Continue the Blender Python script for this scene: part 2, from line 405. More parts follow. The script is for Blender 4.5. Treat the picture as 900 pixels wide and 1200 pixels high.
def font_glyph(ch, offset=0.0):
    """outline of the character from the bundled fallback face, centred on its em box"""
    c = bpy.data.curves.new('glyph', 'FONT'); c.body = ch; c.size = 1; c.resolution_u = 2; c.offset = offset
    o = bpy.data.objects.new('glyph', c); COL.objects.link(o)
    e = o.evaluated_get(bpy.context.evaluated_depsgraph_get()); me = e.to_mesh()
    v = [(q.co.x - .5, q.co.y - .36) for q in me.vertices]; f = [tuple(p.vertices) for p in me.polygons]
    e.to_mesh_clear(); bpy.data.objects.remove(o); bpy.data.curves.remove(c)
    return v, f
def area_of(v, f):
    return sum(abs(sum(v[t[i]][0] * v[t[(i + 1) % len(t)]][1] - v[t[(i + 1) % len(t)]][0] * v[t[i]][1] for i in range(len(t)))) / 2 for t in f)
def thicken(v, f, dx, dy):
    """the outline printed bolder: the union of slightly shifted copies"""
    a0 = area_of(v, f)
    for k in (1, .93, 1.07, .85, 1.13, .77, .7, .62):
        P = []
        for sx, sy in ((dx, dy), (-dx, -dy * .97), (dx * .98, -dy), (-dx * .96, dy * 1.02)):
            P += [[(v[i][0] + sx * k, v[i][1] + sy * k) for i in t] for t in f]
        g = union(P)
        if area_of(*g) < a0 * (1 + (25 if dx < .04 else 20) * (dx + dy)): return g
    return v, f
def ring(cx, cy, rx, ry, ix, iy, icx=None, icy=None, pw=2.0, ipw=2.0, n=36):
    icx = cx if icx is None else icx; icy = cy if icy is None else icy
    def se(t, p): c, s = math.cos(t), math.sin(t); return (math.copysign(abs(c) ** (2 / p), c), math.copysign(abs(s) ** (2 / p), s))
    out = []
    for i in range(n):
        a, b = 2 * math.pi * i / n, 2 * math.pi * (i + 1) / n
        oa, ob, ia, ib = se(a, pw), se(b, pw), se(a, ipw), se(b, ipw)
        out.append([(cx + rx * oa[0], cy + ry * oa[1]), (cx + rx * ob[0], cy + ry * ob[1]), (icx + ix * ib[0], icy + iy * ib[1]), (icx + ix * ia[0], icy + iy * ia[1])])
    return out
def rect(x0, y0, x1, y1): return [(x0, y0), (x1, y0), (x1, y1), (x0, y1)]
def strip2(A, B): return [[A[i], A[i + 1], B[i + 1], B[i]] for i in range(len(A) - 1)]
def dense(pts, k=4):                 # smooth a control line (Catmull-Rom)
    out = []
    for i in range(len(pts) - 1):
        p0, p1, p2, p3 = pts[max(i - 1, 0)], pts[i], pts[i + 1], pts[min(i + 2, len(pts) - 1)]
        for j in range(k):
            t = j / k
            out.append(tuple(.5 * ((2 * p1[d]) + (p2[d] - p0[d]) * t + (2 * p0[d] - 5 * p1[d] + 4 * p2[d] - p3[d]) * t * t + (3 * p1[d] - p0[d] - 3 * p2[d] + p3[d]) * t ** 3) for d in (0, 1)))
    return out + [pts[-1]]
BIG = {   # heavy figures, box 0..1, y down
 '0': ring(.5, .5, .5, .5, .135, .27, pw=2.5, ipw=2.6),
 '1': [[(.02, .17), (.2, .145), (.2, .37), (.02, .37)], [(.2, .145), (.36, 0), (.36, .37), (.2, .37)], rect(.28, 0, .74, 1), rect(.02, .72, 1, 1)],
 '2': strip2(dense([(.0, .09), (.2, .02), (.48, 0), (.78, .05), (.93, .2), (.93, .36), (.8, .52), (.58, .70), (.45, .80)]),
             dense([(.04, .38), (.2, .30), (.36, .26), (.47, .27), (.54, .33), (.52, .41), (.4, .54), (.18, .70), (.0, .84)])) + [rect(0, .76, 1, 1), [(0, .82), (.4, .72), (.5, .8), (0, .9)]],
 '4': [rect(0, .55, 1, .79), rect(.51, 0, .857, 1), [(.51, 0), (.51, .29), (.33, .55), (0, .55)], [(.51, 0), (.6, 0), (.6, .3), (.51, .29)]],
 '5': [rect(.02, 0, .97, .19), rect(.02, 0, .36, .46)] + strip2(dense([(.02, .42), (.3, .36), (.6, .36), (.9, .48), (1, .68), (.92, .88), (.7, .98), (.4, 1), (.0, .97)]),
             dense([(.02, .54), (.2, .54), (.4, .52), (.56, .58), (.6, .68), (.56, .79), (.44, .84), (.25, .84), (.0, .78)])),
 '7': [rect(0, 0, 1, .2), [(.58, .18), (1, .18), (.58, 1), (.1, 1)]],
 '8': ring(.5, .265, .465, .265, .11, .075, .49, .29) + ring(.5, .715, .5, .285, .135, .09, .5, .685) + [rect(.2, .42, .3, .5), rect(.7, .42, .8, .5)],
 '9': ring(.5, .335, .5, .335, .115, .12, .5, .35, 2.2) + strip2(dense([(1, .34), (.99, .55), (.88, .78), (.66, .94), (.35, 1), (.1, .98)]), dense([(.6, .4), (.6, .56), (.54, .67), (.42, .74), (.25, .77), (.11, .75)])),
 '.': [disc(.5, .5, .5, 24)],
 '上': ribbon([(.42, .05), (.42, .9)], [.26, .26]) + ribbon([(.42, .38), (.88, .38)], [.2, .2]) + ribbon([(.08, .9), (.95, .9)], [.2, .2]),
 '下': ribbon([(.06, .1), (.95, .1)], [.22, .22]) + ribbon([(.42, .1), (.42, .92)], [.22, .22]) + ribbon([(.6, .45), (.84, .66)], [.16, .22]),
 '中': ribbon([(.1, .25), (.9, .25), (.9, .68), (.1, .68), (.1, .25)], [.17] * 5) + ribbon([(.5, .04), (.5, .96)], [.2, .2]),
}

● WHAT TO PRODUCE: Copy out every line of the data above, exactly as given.

● ANSWER IN FULL:
Continue the Blender Python script for this scene: part 2, from line 405. More parts follow. The script is for Blender 4.5. Treat the picture as 900 pixels wide and 1200 pixels high.
def font_glyph(ch, offset=0.0):
    """outline of the character from the bundled fallback face, centred on its em box"""
    c = bpy.data.curves.new('glyph', 'FONT'); c.body = ch; c.size = 1; c.resolution_u = 2; c.offset = offset
    o = bpy.data.objects.new('glyph', c); COL.objects.link(o)
    e = o.evaluated_get(bpy.context.evaluated_depsgraph_get()); me = e.to_mesh()
    v = [(q.co.x - .5, q.co.y - .36) for q in me.vertices]; f = [tuple(p.vertices) for p in me.polygons]
    e.to_mesh_clear(); bpy.data.objects.remove(o); bpy.data.curves.remove(c)
    return v, f
def area_of(v, f):
    return sum(abs(sum(v[t[i]][0] * v[t[(i + 1) % len(t)]][1] - v[t[(i + 1) % len(t)]][0] * v[t[i]][1] for i in range(len(t)))) / 2 for t in f)
def thicken(v, f, dx, dy):
    """the outline printed bolder: the union of slightly shifted copies"""
    a0 = area_of(v, f)
    for k in (1, .93, 1.07, .85, 1.13, .77, .7, .62):
        P = []
        for sx, sy in ((dx, dy), (-dx, -dy * .97), (dx * .98, -dy), (-dx * .96, dy * 1.02)):
            P += [[(v[i][0] + sx * k, v[i][1] + sy * k) for i in t] for t in f]
        g = union(P)
        if area_of(*g) < a0 * (1 + (25 if dx < .04 else 20) * (dx + dy)): return g
    return v, f
def ring(cx, cy, rx, ry, ix, iy, icx=None, icy=None, pw=2.0, ipw=2.0, n=36):
    icx = cx if icx is None else icx; icy = cy if icy is None else icy
    def se(t, p): c, s = math.cos(t), math.sin(t); return (math.copysign(abs(c) ** (2 / p), c), math.copysign(abs(s) ** (2 / p), s))
    out = []
    for i in range(n):
        a, b = 2 * math.pi * i / n, 2 * math.pi * (i + 1) / n
        oa, ob, ia, ib = se(a, pw), se(b, pw), se(a, ipw), se(b, ipw)
        out.append([(cx + rx * oa[0], cy + ry * oa[1]), (cx + rx * ob[0], cy + ry * ob[1]), (icx + ix * ib[0], icy + iy * ib[1]), (icx + ix * ia[0], icy + iy * ia[1])])
    return out
def rect(x0, y0, x1, y1): return [(x0, y0), (x1, y0), (x1, y1), (x0, y1)]
def strip2(A, B): return [[A[i], A[i + 1], B[i + 1], B[i]] for i in range(len(A) - 1)]
def dense(pts, k=4):                 # smooth a control line (Catmull-Rom)
    out = []
    for i in range(len(pts) - 1):
        p0, p1, p2, p3 = pts[max(i - 1, 0)], pts[i], pts[i + 1], pts[min(i + 2, len(pts) - 1)]
        for j in range(k):
            t = j / k
            out.append(tuple(.5 * ((2 * p1[d]) + (p2[d] - p0[d]) * t + (2 * p0[d] - 5 * p1[d] + 4 * p2[d] - p3[d]) * t * t + (3 * p1[d] - p0[d] - 3 * p2[d] + p3[d]) * t ** 3) for d in (0, 1)))
    return out + [pts[-1]]
BIG = {   # heavy figures, box 0..1, y down
 '0': ring(.5, .5, .5, .5, .135, .27, pw=2.5, ipw=2.6),
 '1': [[(.02, .17), (.2, .145), (.2, .37), (.02, .37)], [(.2, .145), (.36, 0), (.36, .37), (.2, .37)], rect(.28, 0, .74, 1), rect(.02, .72, 1, 1)],
 '2': strip2(dense([(.0, .09), (.2, .02), (.48, 0), (.78, .05), (.93, .2), (.93, .36), (.8, .52), (.58, .70), (.45, .80)]),
             dense([(.04, .38), (.2, .30), (.36, .26), (.47, .27), (.54, .33), (.52, .41), (.4, .54), (.18, .70), (.0, .84)])) + [rect(0, .76, 1, 1), [(0, .82), (.4, .72), (.5, .8), (0, .9)]],
 '4': [rect(0, .55, 1, .79), rect(.51, 0, .857, 1), [(.51, 0), (.51, .29), (.33, .55), (0, .55)], [(.51, 0), (.6, 0), (.6, .3), (.51, .29)]],
 '5': [rect(.02, 0, .97, .19), rect(.02, 0, .36, .46)] + strip2(dense([(.02, .42), (.3, .36), (.6, .36), (.9, .48), (1, .68), (.92, .88), (.7, .98), (.4, 1), (.0, .97)]),
             dense([(.02, .54), (.2, .54), (.4, .52), (.56, .58), (.6, .68), (.56, .79), (.44, .84), (.25, .84), (.0, .78)])),
 '7': [rect(0, 0, 1, .2), [(.58, .18), (1, .18), (.58, 1), (.1, 1)]],
 '8': ring(.5, .265, .465, .265, .11, .075, .49, .29) + ring(.5, .715, .5, .285, .135, .09, .5, .685) + [rect(.2, .42, .3, .5), rect(.7, .42, .8, .5)],
 '9': ring(.5, .335, .5, .335, .115, .12, .5, .35, 2.2) + strip2(dense([(1, .34), (.99, .55), (.88, .78), (.66, .94), (.35, 1), (.1, .98)]), dense([(.6, .4), (.6, .56), (.54, .67), (.42, .74), (.25, .77), (.11, .75)])),
 '.': [disc(.5, .5, .5, 24)],
 '上': ribbon([(.42, .05), (.42, .9)], [.26, .26]) + ribbon([(.42, .38), (.88, .38)], [.2, .2]) + ribbon([(.08, .9), (.95, .9)], [.2, .2]),
 '下': ribbon([(.06, .1), (.95, .1)], [.22, .22]) + ribbon([(.42, .1), (.42, .92)], [.22, .22]) + ribbon([(.6, .45), (.84, .66)], [.16, .22]),
 '中': ribbon([(.1, .25), (.9, .25), (.9, .68), (.1, .68), (.1, .25)], [.17] * 5) + ribbon([(.5, .04), (.5, .96)], [.2, .2]),
}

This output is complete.